Winter is a planning problem for EVs, not a reliability problem. Precondition, run a margin on trips, buy a heat pump, and put real winter tires on it.
Do that and the cold goes from scary headline to minor footnote. The chemistry recovers every spring — and you can dig into what really happens to an EV battery long term if you’re worried about lasting damage.
For everything else about living with an electric car, the rest of our EV Guide walks through charging, range, and ownership in the same plain language.
Frequently asked questions
Do electric cars start in cold weather?
Yes. An EV has no engine to crank, so it doesn’t suffer the dead-battery, no-start problem a gas car does. Cold shows up as reduced range and slower charging, not a failure to start.
How much range does an electric car lose in cold weather?

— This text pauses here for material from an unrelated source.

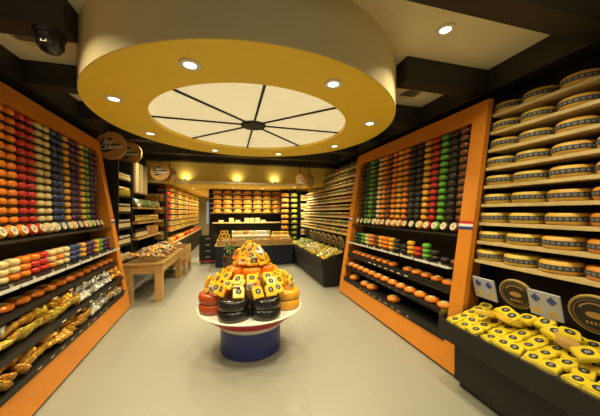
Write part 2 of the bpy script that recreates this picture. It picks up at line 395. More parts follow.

Typically 20% to 40%. Recurrent found EVs keep about 78% of range at 32°F and 70% at 20°F, while AAA measured a 41% loss in the harsh case of 20°F with the heater running full blast.
How cold is too cold for an electric car?
There’s no hard cutoff for daily use — EVs ran fine in Norway’s testing at −32°C, though range drops and charging slows in extreme cold. Lithium-ion batteries are happiest roughly between 40°F and 115°F.
Do EVs charge slower in winter?
Yes. A cold battery limits how fast it can safely accept power, so fast charging takes longer until the pack warms. Preconditioning the battery before you plug in largely fixes this.
Does cold weather permanently damage an EV battery?
No. Cold temporarily slows the battery chemistry, but it causes no permanent damage. Full range returns once the weather warms back up.
Should I plug in my EV every night in winter?
It helps. Leaving it plugged in lets the car keep the battery in its ideal temperature range and lets you precondition on grid power. You don’t have to charge to full — just stay plugged in.
Can I leave my electric car parked outside in freezing temperatures?
Yes, it’s fine for normal stretches, and covered parking is better when you have it. Plugging in during very cold spells helps the car protect the battery, though range may read lower until it warms up.